--- begin MATERIAL PROVIDED ---

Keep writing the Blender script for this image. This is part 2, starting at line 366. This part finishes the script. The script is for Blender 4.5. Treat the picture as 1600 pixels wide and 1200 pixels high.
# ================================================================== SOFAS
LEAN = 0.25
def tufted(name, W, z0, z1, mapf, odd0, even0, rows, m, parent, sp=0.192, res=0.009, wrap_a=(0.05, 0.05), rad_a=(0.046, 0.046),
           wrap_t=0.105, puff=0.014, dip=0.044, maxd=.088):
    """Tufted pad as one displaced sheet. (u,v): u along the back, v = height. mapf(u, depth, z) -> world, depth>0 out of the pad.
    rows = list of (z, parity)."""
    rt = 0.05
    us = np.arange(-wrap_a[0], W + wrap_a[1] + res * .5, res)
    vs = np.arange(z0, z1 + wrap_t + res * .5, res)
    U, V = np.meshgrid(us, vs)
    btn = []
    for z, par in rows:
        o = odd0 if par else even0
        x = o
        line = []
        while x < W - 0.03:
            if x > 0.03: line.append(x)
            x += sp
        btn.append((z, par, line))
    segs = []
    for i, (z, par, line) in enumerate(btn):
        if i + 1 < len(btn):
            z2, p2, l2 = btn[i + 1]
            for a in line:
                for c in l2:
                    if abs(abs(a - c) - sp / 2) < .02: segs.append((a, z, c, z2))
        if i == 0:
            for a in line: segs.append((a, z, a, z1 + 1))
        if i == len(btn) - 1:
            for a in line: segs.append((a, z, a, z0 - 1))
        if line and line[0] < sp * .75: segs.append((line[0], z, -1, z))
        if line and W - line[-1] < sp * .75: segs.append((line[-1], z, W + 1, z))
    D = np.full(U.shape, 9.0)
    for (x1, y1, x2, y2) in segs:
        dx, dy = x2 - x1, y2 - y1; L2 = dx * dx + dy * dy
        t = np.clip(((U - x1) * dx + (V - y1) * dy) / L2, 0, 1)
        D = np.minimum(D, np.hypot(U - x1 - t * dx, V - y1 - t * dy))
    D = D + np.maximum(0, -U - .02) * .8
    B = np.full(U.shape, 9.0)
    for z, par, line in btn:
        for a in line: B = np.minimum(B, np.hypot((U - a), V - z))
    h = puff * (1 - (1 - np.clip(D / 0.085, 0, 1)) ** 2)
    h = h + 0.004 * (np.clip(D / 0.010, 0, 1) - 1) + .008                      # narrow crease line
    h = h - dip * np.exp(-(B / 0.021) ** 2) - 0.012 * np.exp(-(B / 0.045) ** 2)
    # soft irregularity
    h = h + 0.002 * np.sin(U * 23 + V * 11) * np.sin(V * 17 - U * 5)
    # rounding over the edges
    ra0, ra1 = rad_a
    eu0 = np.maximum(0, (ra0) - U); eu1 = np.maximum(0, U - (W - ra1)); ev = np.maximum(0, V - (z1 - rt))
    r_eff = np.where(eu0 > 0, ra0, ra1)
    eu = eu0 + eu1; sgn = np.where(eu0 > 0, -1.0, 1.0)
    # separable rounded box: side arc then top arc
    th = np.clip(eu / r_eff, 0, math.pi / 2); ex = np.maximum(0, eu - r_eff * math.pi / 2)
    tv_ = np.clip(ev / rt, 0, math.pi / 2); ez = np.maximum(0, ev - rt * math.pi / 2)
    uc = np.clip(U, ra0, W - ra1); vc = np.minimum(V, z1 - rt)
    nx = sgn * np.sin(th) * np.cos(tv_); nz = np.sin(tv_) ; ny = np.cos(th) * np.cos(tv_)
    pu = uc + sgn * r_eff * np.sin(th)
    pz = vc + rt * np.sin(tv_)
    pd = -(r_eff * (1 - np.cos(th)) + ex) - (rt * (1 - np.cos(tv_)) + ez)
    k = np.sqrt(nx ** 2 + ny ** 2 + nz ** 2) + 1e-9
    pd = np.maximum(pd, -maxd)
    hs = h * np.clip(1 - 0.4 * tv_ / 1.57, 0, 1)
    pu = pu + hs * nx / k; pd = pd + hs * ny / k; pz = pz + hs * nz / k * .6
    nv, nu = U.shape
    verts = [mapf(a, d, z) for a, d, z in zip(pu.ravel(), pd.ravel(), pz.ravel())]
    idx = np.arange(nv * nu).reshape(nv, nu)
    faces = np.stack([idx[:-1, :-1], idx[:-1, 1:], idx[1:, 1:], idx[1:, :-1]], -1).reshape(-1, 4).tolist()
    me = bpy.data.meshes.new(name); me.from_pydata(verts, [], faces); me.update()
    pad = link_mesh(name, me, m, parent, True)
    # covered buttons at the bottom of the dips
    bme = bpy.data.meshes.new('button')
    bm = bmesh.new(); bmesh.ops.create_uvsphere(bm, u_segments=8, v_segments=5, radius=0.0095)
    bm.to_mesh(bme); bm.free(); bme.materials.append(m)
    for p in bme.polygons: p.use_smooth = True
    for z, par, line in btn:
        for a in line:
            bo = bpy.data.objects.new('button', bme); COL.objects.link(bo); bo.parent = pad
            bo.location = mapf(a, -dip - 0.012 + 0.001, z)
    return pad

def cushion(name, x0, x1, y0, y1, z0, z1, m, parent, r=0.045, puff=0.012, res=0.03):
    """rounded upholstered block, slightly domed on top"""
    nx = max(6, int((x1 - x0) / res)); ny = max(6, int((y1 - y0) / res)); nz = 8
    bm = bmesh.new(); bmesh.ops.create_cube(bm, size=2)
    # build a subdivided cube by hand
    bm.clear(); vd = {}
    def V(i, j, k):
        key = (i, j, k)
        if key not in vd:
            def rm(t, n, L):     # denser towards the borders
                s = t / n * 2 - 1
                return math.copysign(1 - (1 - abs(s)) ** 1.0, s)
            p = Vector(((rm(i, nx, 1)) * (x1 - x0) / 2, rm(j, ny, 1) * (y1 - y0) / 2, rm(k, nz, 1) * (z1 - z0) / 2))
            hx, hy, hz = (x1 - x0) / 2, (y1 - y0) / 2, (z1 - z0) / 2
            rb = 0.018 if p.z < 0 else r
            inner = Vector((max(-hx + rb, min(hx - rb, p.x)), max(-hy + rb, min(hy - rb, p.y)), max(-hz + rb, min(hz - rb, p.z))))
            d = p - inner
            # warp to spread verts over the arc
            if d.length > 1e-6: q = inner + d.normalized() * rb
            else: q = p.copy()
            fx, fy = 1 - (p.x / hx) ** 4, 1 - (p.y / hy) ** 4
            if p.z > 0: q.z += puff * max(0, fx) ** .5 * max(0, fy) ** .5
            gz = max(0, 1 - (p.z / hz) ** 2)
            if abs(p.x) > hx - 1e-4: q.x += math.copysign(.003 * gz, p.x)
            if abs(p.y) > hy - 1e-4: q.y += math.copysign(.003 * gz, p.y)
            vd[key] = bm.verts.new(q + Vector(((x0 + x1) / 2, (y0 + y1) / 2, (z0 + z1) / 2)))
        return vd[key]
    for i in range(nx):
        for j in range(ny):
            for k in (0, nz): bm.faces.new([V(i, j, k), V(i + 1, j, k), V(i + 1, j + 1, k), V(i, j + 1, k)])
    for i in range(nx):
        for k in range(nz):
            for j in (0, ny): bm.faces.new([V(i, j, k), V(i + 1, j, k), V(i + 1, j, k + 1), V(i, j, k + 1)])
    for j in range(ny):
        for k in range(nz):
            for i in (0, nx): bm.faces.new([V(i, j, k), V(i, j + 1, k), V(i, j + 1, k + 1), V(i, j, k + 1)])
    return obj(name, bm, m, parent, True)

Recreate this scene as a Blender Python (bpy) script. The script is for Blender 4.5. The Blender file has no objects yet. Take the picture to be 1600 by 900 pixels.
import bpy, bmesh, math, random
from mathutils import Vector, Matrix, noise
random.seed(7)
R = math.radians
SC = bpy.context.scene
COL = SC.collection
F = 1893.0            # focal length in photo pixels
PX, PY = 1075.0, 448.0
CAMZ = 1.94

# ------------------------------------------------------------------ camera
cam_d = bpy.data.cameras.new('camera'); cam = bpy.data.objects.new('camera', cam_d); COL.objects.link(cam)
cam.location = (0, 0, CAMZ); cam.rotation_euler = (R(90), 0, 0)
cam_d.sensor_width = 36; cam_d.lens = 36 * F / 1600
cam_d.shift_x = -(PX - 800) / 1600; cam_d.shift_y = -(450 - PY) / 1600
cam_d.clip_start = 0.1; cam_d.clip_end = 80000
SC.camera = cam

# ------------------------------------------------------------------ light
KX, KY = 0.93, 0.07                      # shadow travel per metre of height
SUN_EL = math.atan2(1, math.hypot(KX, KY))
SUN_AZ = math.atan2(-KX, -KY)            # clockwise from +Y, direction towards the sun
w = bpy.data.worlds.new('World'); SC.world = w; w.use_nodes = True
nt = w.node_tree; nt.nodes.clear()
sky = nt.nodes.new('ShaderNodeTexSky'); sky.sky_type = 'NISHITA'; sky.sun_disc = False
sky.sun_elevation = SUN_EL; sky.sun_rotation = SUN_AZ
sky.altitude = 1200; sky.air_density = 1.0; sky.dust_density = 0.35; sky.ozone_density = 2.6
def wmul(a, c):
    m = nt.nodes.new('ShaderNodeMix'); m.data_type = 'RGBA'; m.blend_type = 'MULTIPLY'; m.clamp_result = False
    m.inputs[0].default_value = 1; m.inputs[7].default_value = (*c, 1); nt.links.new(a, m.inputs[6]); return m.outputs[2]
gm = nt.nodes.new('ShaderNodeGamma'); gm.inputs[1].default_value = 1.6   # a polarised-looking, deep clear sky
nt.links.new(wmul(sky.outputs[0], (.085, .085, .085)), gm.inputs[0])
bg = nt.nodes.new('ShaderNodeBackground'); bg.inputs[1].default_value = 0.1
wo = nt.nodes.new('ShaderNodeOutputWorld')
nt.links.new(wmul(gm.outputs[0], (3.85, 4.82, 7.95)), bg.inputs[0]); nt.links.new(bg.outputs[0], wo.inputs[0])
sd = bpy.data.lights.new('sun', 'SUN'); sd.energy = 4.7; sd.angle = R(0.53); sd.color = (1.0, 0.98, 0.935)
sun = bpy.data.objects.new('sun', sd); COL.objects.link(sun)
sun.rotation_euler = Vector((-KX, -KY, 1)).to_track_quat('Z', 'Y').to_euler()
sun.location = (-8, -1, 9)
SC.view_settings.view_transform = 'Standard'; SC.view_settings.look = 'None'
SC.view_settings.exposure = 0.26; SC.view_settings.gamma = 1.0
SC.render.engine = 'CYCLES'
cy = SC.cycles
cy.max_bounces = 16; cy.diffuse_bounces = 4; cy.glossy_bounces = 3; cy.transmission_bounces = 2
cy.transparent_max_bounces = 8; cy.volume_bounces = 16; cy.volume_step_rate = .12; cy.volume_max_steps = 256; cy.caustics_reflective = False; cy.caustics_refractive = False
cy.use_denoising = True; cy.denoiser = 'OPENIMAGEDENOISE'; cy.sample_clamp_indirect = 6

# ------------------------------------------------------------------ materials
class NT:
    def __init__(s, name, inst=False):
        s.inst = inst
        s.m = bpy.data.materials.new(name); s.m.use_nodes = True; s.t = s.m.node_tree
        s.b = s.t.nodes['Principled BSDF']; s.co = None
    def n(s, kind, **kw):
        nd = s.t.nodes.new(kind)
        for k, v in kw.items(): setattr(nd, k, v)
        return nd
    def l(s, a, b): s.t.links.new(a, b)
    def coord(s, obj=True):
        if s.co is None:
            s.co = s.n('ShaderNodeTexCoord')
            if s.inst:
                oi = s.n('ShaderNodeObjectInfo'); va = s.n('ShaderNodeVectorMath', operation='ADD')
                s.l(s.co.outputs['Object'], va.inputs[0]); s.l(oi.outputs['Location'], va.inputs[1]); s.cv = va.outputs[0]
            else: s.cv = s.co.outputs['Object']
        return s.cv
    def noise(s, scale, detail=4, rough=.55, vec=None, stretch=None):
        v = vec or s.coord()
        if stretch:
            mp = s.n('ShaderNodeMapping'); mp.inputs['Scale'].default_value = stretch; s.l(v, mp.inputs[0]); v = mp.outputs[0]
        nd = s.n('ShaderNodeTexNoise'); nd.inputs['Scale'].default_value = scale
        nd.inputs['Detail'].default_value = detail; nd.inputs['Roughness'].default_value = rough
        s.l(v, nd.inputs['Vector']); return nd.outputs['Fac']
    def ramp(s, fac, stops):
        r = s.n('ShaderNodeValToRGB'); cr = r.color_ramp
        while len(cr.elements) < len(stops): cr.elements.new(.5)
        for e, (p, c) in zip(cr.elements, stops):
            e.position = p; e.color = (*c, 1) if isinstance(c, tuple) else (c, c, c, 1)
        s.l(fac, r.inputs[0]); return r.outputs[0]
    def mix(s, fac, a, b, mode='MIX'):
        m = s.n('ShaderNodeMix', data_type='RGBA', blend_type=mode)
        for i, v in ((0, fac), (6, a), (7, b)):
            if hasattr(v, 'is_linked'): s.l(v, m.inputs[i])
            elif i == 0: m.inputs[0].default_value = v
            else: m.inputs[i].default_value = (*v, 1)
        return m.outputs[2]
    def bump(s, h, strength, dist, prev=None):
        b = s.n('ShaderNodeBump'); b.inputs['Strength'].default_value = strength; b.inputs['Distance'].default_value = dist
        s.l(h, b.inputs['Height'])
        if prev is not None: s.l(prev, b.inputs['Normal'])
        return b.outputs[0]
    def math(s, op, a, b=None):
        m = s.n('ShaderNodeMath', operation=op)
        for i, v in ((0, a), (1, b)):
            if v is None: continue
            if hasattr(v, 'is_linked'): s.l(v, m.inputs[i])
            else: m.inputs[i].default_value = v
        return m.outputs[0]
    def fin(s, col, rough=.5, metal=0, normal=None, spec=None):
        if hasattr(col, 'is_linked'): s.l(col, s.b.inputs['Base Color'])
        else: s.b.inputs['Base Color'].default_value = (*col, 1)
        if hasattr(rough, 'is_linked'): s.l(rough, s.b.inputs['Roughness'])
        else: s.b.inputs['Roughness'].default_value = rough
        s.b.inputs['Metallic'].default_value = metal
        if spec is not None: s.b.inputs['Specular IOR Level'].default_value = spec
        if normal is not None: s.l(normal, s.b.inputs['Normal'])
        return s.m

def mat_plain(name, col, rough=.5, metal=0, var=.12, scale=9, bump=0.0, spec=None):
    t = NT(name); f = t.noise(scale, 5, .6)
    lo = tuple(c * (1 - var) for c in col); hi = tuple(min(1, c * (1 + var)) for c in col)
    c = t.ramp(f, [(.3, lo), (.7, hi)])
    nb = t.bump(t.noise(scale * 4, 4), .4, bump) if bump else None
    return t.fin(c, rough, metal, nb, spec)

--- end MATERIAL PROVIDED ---

TASK GOAL:
Go back over the listing above and copy exactly the lines that begin at the line with "Recreate this scene" and stop after the line with "SC.camera = cam"; leave out every other line.

SOLUTION TO THE PROBLEM:
Recreate this scene as a Blender Python (bpy) script. The script is for Blender 4.5. The Blender file has no objects yet. Take the picture to be 1600 by 900 pixels.
import bpy, bmesh, math, random
from mathutils import Vector, Matrix, noise
random.seed(7)
R = math.radians
SC = bpy.context.scene
COL = SC.collection
F = 1893.0            # focal length in photo pixels
PX, PY = 1075.0, 448.0
CAMZ = 1.94

# ------------------------------------------------------------------ camera
cam_d = bpy.data.cameras.new('camera'); cam = bpy.data.objects.new('camera', cam_d); COL.objects.link(cam)
cam.location = (0, 0, CAMZ); cam.rotation_euler = (R(90), 0, 0)
cam_d.sensor_width = 36; cam_d.lens = 36 * F / 1600
cam_d.shift_x = -(PX - 800) / 1600; cam_d.shift_y = -(450 - PY) / 1600
cam_d.clip_start = 0.1; cam_d.clip_end = 80000
SC.camera = cam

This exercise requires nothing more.